Le beau temps estival continue de s’épandre dans les Alpes. Pour fuir la chaleur associée, c’est naturellement vers les sommets qu’il faut se diriger. La lumière n’étant pas intéressante ces derniers jours et la nuit sans Lune annoncée, l’approche sera axée autour des paysages nocturnes. Plusieurs conditions sont requises : zone sans pollution lumineuse, présence d’un point d’eau pour les reflets cosmiques et un peu d’inédit en termes de secteur. Le repérage me conduit du côté de la Tarentaise et le massif de la Vanoise, à quelques centaines de mètres de la limite du parc national, pour pouvoir bivouaquer en tout légalité (quelle tristesse de devoir accoler ces deux termes…). L’objectif est la zone des lacs de Plan Richard, depuis Rosuel (Peisey-Nancroix), terminus de la Route Départementale 87. Au programme : près de 950 mètres de dénivelé pour environ 8 km d’approche. Vacances estivales et beau temps obligent, l’imposant parking est déjà bien rempli en début d’après-midi, mais peu de craintes à avoir, les touristes n’iront pas dans l’espace convoité.

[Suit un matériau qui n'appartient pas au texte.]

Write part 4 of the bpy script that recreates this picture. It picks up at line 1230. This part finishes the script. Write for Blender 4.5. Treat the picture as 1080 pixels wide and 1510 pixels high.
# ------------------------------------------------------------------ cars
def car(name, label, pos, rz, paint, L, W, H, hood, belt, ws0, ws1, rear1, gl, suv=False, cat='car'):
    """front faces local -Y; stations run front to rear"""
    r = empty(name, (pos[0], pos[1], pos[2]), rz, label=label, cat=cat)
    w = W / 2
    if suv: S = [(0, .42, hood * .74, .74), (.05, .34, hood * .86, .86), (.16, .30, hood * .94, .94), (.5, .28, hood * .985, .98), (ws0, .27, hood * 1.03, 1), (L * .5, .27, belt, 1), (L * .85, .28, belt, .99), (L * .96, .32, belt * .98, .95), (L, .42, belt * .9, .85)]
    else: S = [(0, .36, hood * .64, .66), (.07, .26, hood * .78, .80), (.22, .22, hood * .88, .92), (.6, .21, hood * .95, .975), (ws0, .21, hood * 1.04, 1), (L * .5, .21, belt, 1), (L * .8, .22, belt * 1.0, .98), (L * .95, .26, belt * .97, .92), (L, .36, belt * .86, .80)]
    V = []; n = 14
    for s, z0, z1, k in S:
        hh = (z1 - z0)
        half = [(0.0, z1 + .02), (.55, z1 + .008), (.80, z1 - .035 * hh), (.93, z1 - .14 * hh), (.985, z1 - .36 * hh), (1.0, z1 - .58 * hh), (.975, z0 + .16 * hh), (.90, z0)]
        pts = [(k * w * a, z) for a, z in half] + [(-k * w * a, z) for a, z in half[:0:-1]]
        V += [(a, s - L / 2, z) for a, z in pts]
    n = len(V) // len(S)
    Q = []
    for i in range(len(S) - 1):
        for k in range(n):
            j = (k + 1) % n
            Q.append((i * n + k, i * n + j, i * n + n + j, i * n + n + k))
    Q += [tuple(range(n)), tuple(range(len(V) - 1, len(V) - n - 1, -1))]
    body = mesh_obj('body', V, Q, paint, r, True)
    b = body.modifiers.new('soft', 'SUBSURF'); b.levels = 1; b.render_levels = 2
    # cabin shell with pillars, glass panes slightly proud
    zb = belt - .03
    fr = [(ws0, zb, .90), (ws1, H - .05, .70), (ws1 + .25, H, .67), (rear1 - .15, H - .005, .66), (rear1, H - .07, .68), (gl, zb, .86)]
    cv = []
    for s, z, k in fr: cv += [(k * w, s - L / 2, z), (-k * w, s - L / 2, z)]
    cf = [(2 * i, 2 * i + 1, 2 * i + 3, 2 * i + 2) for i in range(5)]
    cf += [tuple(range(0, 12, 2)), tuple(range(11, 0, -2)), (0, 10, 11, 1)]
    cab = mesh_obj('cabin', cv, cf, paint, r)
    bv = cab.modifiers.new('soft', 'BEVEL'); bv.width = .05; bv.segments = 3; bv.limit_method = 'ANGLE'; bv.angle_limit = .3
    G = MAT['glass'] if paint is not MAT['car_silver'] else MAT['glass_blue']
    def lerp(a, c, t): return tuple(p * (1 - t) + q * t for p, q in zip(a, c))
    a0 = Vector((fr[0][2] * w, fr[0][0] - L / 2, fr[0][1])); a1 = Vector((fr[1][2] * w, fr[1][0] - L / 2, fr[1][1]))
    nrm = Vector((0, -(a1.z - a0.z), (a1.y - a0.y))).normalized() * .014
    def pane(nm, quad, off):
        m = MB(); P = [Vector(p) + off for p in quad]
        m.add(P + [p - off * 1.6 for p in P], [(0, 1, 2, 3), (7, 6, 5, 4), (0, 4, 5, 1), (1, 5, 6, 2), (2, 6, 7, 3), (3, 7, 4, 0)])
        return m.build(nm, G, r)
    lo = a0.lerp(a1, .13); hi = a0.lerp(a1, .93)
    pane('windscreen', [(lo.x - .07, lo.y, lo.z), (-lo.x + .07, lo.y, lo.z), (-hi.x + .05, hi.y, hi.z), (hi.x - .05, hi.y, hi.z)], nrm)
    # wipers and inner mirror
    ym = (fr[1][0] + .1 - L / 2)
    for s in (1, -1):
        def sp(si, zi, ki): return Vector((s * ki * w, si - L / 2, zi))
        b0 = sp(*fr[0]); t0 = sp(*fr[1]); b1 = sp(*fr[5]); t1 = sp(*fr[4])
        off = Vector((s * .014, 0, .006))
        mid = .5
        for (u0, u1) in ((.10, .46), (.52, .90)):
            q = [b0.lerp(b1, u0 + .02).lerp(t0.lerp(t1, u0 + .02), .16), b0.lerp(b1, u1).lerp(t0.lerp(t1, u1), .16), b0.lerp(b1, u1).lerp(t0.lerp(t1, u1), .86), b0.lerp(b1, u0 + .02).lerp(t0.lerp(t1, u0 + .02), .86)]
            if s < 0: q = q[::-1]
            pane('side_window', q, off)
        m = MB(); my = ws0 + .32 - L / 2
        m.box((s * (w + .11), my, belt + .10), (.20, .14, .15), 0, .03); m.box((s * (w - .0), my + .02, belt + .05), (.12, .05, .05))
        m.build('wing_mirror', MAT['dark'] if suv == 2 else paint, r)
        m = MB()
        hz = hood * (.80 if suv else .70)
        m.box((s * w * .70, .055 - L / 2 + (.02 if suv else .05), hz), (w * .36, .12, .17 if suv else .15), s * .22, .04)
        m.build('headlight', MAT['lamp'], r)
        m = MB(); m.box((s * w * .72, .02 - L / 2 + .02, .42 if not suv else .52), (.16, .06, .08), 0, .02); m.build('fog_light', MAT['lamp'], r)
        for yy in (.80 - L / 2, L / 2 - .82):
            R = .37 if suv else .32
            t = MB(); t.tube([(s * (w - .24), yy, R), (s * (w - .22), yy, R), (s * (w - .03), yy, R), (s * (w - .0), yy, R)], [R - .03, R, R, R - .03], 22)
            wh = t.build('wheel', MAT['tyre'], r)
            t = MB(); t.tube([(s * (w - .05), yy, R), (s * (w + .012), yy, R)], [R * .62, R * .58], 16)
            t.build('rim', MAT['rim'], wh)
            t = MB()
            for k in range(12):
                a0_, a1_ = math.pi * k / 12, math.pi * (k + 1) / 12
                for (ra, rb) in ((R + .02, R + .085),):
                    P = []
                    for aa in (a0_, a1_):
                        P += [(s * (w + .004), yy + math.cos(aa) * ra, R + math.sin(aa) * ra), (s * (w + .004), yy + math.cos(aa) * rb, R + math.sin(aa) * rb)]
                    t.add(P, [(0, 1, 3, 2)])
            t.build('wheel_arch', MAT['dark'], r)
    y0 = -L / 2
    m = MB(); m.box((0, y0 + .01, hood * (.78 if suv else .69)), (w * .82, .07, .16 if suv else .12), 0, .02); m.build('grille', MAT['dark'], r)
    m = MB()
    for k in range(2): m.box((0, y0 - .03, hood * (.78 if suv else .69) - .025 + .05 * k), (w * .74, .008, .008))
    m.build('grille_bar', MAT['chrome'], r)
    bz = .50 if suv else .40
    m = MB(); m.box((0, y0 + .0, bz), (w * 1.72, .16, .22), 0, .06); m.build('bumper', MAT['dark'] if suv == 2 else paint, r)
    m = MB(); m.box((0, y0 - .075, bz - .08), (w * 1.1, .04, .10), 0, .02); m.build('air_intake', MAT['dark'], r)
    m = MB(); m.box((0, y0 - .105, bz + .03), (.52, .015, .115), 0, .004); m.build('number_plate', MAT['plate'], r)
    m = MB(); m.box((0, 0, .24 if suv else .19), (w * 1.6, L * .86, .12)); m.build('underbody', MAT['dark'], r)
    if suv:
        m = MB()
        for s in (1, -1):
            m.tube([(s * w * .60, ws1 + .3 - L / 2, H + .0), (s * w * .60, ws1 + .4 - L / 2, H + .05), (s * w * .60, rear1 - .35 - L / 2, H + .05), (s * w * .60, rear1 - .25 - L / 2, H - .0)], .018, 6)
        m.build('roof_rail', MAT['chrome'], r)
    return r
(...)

La première partie consiste à contourner l’épaule formée par la base de l’Aliet de l’Aiguille Motte, en rive gauche du Ponturin, partagée entre boisements et zones ouvertes. De part et d’autre, les imposantes murailles rocheuses, tutoyant le ciel, veillent aux pèlerins des sentiers, notamment le Mont Pourri, à l’allure hostile sous cet angle. Le regard se perd dans les nombreuses cascades sillonnant les alpages, où paissent çà et là quantité de vaches.
Vers 2000 mètres, derrière une moraine, le parcours s’adoucit nettement, se transformant en faux plat. Pendant trois kilomètres, il arpente le fond du vallon, dévoilant de nouvelles cimes de la Vanoise, et au bout duquel est blotti le vaste lac de la Plagne. Un peu plus loin, un drapeau de la Savoie annonce le refuge d’Entre le Lac. Une multitude de personnes y est amassée, pas question de vivre l’expérience de la montagne dans la foule, la solitude et la quiétude ne sont plus qu’à une heure de marche ! Le chemin balisé est quitté pour basculer sur une sente bien tracée, remontant de façon franche dans le vallon à l’ouest. Sur quelques mètres, plus haut, l’itinéraire est déchiqueté par un couloir mis à nu et rocailleux, formé par des crues torrentielles. Une cicatrice marquée dans le paysage. Sur les coups des 19 heures, après une longue mais régulière ascension, la partie inférieure des lacs est atteinte. Elle est tapissée de zones humides et de tourbières, ainsi qu’un lac au pied du versant. L’arrivée coïncide avec la révérence du Soleil derrière la crête du Dôme des Pichères, dépassant les 3000 m.
Le lieu de bivouac, protégé de la petite bise descendant du Col de l’Aliet, est trouvé sur l’un des nombreux replats. Un bref repérage est effectué, quelques gouilles d’eau satisferont la quête du jour. Comme pressenti, les couleurs du crépuscule sont ternes et fades, inutile d’insister, mieux vaut se reposer pour la nuit chargée qui s’annonce.
Peu après minuit, le maigre croissant de Lune s’en est allé derrière l’horizon, laissant place à un ciel parfaitement sombre, ponctué d’astres scintillants. Je suis venu pour elle, la voici qui s’élance dans la pénombre : la Voie Lactée. Pendant une bonne partie de la nuit, je tâche de l’immortaliser : panorama, reflet sur l’eau, timelapse et pose (très) longue, un sommeil haché jusqu’à 4h du matin.
Les premières lueurs de l’aube m’éveillent. Le ciel d’un bleu uniforme et les lumières insipides ont raison de moi, la sieste est prolongée. Depuis quelques heures, après une accalmie, le vent s’est de nouveau levé, trahissant la sensation de chaleur avec l’arrivée du soleil. Quelques victuailles englouties pour reprendre de l’énergie, il est ensuite temps d’entamer le retour. Il aura fallu 3 heures pour retrouver la voiture, point final d’une belle sortie en terres de Vanoise, sous un envoûtant ciel nocturne.